> **Do this**
Look for the string "MIDT" in the lines and copy each line that has it.
——————
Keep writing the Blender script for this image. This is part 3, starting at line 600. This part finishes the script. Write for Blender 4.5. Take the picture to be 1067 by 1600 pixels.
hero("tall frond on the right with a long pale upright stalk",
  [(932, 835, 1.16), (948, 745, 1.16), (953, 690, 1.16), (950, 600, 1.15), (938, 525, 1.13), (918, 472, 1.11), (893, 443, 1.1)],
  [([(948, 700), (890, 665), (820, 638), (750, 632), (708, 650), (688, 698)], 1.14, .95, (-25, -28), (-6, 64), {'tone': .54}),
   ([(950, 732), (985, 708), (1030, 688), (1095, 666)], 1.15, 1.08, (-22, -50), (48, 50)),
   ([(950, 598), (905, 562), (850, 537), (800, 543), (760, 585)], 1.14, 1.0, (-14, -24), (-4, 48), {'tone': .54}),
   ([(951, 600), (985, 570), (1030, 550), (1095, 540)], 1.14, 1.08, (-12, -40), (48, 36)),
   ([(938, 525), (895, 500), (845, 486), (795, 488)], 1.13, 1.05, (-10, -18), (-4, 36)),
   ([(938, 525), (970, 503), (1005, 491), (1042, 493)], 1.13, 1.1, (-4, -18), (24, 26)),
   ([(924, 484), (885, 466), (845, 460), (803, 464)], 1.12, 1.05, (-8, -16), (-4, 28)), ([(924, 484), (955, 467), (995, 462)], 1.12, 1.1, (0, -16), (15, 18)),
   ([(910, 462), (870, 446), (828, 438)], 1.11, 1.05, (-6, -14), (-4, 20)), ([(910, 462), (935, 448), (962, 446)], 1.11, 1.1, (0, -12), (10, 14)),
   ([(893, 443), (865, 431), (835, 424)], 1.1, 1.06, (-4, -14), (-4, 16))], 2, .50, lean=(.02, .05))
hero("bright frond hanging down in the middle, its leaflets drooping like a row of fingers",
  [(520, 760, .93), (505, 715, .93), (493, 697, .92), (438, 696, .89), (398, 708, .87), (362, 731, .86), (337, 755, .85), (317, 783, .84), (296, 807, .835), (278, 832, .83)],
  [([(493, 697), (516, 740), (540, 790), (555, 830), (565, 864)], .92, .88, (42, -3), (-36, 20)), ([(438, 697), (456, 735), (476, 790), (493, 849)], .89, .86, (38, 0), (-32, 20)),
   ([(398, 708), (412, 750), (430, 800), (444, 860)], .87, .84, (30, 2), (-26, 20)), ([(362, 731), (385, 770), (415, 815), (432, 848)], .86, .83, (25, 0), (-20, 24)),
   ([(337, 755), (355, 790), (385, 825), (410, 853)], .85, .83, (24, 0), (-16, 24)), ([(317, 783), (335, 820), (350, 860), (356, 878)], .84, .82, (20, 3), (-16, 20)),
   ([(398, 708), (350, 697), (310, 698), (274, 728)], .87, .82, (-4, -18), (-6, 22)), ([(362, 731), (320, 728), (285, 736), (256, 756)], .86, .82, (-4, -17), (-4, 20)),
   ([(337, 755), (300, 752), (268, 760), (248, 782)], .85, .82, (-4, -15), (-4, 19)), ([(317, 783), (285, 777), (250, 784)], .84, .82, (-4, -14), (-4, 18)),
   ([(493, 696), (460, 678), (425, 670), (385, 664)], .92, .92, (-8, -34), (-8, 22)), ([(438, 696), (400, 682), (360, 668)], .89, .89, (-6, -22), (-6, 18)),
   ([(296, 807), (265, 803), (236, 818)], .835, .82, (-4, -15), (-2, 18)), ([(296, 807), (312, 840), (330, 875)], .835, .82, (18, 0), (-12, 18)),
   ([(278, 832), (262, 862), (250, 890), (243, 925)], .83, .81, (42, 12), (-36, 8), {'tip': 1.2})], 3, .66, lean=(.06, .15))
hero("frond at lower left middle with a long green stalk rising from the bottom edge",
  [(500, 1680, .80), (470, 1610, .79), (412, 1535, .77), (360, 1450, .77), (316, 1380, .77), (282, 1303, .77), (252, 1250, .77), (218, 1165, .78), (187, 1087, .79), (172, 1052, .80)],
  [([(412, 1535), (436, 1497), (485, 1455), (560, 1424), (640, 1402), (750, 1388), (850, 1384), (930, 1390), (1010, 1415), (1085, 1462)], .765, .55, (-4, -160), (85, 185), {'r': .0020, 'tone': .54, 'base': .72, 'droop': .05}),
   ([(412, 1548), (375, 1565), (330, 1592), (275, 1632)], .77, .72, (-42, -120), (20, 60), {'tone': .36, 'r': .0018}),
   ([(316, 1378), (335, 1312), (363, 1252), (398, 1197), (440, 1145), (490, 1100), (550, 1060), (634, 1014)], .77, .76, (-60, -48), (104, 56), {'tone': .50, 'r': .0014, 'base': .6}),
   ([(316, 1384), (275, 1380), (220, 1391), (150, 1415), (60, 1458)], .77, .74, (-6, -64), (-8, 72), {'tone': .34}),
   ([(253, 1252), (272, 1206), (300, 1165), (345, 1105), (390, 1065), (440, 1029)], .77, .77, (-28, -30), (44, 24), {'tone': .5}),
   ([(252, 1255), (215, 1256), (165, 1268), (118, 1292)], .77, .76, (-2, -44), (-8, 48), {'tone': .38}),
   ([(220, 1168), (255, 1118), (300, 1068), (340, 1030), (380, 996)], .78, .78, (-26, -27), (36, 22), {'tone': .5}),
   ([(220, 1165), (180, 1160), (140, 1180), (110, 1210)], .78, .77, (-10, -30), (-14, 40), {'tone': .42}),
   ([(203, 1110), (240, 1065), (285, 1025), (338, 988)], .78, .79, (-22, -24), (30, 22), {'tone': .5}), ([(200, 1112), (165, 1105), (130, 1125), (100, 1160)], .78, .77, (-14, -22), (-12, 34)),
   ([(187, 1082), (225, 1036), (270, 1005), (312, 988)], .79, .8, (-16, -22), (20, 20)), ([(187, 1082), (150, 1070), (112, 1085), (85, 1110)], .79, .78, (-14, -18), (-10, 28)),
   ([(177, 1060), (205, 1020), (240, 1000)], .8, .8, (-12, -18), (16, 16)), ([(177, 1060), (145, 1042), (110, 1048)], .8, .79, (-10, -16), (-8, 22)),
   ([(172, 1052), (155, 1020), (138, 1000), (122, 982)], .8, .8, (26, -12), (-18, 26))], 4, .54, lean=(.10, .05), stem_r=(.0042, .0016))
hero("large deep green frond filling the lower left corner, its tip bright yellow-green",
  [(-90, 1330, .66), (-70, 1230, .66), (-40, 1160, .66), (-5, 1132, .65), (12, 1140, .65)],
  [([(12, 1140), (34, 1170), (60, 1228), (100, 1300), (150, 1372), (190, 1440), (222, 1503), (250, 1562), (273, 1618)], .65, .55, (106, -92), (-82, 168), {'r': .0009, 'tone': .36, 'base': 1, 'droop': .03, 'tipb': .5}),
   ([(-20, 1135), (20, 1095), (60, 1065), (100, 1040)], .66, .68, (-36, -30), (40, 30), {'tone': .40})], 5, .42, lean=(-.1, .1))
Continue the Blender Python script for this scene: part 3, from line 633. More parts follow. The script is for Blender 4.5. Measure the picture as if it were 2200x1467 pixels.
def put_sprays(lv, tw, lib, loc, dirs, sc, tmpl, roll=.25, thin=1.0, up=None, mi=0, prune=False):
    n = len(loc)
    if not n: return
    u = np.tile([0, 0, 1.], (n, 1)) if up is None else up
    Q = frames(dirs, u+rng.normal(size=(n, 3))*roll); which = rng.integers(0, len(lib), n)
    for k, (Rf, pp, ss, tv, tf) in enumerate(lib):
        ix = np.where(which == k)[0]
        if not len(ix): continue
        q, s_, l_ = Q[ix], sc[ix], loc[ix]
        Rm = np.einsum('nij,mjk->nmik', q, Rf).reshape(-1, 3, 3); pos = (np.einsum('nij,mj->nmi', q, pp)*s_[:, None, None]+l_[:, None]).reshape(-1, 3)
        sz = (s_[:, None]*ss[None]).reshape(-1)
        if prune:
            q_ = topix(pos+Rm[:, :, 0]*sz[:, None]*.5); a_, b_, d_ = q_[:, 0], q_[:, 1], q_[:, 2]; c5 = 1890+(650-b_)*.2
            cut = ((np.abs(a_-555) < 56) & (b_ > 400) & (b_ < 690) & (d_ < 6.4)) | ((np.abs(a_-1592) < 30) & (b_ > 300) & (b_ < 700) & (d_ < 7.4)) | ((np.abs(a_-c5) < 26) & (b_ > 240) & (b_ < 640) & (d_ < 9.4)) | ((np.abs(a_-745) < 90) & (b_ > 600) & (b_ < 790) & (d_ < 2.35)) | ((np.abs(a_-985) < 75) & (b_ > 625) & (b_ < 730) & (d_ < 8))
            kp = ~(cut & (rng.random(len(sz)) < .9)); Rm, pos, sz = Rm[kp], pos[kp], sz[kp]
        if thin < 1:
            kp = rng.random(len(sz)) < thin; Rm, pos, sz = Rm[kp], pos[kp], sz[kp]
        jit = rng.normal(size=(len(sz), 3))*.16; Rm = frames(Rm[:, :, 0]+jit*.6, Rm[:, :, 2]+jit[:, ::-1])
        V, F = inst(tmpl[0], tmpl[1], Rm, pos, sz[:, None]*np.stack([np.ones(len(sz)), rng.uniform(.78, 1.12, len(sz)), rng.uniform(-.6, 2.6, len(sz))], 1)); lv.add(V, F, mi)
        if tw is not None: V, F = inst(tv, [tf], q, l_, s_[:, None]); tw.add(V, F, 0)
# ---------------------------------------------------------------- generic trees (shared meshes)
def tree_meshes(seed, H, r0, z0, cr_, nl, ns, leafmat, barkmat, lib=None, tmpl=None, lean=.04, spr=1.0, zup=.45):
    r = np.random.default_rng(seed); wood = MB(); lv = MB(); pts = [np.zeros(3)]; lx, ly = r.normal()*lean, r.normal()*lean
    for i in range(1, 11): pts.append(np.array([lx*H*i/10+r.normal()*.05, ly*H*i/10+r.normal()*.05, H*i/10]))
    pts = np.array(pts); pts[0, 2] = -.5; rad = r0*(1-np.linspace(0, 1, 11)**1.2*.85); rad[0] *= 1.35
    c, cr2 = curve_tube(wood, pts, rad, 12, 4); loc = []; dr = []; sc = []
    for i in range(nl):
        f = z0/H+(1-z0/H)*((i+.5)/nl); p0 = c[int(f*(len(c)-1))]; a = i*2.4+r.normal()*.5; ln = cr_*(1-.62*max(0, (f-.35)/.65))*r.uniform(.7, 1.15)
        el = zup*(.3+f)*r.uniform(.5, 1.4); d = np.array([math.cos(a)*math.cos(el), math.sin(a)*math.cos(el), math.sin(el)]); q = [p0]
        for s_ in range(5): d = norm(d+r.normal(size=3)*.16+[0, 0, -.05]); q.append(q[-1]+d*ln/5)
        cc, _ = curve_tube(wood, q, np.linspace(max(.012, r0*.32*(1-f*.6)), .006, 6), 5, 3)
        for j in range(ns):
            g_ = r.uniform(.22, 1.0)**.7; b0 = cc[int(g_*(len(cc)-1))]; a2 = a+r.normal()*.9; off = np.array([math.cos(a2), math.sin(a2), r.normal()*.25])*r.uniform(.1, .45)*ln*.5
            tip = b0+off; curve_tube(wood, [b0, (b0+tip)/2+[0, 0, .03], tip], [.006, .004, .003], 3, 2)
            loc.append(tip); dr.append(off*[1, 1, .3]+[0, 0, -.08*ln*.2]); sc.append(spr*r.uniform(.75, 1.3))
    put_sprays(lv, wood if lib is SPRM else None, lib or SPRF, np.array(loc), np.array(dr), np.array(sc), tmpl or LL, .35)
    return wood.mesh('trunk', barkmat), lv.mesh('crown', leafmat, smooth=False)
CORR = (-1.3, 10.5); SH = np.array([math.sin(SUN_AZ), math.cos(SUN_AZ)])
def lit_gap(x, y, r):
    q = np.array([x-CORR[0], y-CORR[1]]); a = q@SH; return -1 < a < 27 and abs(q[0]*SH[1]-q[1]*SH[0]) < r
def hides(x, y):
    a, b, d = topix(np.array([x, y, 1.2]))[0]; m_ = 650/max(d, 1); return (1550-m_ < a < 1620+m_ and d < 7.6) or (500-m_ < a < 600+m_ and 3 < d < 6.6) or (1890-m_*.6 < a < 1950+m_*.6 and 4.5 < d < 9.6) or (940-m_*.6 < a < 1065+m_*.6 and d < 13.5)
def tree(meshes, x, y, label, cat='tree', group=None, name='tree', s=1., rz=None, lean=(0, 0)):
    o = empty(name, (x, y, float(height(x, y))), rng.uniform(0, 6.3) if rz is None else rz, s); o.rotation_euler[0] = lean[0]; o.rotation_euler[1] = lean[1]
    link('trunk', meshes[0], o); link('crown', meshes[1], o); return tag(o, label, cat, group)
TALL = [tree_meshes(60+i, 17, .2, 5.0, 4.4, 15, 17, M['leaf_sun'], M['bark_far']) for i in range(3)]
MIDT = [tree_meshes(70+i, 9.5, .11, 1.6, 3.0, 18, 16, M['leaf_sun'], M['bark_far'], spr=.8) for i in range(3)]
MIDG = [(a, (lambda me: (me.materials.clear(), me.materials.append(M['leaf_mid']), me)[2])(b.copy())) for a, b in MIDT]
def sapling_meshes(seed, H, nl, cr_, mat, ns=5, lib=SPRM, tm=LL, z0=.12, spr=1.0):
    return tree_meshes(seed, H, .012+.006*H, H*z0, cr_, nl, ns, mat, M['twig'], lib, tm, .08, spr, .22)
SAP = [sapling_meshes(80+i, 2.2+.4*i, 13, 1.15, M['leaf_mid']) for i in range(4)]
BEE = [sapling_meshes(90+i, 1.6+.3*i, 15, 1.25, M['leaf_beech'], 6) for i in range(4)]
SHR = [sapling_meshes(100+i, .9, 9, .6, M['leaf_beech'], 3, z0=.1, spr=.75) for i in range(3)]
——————
> **Response to the task**
MIDT = [tree_meshes(70+i, 9.5, .11, 1.6, 3.0, 18, 16, M['leaf_sun'], M['bark_far'], spr=.8) for i in range(3)]
MIDG = [(a, (lambda me: (me.materials.clear(), me.materials.append(M['leaf_mid']), me)[2])(b.copy())) for a, b in MIDT]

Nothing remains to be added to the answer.